*this in initializer list

A

Alexander Stippler

I know using this in a class initializer list has to be dealt with with
care. I fear for "*this" it is even worse. Is it legal at all - what
does the standard say?
My situation is somewhat like:

struct B;

struct A
{
A(const B &_b) : b(_b) {}

const B &b;
};

struct B
{
B() : a(*this) {}
A a;
};

I just want this reference. No member access or similar (in the
construction process).
Allowed (and reasonable?) by standard or not?

best regards,
Alex
 
P

peter koch

I know using this in a class initializer list has to be dealt with with
care. I fear for "*this" it is even worse.
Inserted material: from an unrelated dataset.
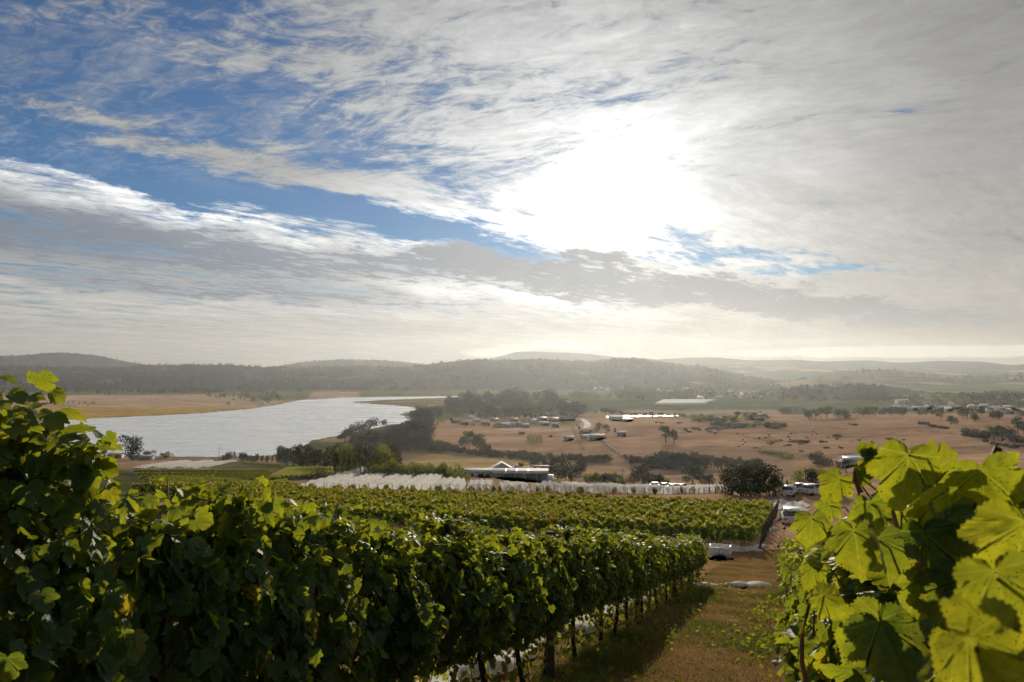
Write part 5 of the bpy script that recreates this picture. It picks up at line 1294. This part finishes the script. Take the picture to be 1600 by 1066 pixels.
# ------------------------------------------------------------------ buildings
def wallm(name, c, var=0.12): return basic(name, c, 0.8, var, 0.8, spec=0.2)
WH = wallm('white_weatherboard', (0.62, 0.62, 0.60)); GREYW = wallm('grey_render', (0.34, 0.33, 0.31)); BRICK = wallm('brown_brick', (0.20, 0.13, 0.10)); CREAM = wallm('cream_wall', (0.48, 0.43, 0.35))
NAVY = wallm('navy_steel_cladding', (0.030, 0.040, 0.075)); NAVYT = wallm('blue_steel_trim', (0.16, 0.22, 0.34)); ROOFW = basic('pale_steel_roof', (0.42, 0.42, 0.41), 0.75, 0.15, 0.5, spec=0.15); ROOFG = basic('grey_steel_roof', (0.22, 0.23, 0.24), 0.75, 0.2, 0.5, spec=0.12); ROOFD = basic('dark_roof', (0.07, 0.07, 0.075), 0.55, 0.2, 0.5)
ROOFR = basic('red_tile_roof', (0.26, 0.10, 0.07), 0.8, 0.2, 0.8); WIN = basic('window_glass', (0.025, 0.028, 0.032), 0.08, 0.1, 2.0, spec=0.8); FRAME = basic('white_window_frame', (0.70, 0.70, 0.68), 0.6, 0.05, 3.0); SKYL = basic('translucent_roof_panel', (0.82, 0.82, 0.80), 0.4, 0.05, 3.0); TARP = basic('blue_tarpaulin', (0.03, 0.12, 0.50), 0.5, 0.2, 2.0)
def gable(w, d, h, e, rise, over=0.35, th=0.12):
    """a pitched roof with its ridge along x and gable ends filled by the wall"""
    m = MB(); W, Dd = w / 2 + over, d / 2 + over; k = rise / (d / 2); zb = h - over * k
    for s in (-1, 1):
        m.add([(-W, s * Dd, zb), (W, s * Dd, zb), (W, 0, h + rise), (-W, 0, h + rise), (-W, s * Dd, zb + th), (W, s * Dd, zb + th), (W, 0, h + rise + th), (-W, 0, h + rise + th)],
              [(0, 1, 2, 3), (4, 5, 6, 7), (0, 1, 5, 4), (1, 2, 6, 5), (2, 3, 7, 6), (3, 0, 4, 7)])
    return m
def walls(w, d, h, rise):
    m = MB(); x, y = w / 2, d / 2
    m.add([(-x, -y, -1.0), (x, -y, -1.0), (x, y, -1.0), (-x, y, -1.0), (-x, -y, h), (x, -y, h), (x, y, h), (-x, y, h), (-x, 0, h + rise), (x, 0, h + rise)],
          [(0, 1, 5, 4), (2, 3, 7, 6), (1, 2, 6, 5), (3, 0, 4, 7)], [(4, 7, 8), (6, 5, 9)])
    return m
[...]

Is it legal at all - what
does the standard say?
My situation is somewhat like:

struct B;

struct A
{
        A(const B &_b) : b(_b) {}

        const B &b;

};

struct B
{
        B() : a(*this) {}
        A a;

};

I just want this reference. No member access or similar (in the
construction process).
Allowed (and reasonable?) by standard or not?

best regards,
        Alex

This is perfectly safe and allowed in the standard.

/Peter
 
M

Marcel Müller

Alexander said:
struct B;

struct A
{
A(const B &_b) : b(_b) {}

const B &b;
};

struct B
{
B() : a(*this) {}
A a;
};

I just want this reference. No member access or similar (in the
construction process).
Allowed (and reasonable?) by standard or not?

This is OK in picipal. A typical parent child relation with object lifetime.
But you *must* not dereference the pointer (or reference) before the
contructor of B has completed. And also think about the case when B() or
one of it's subfunctions throws and A's destructor is called.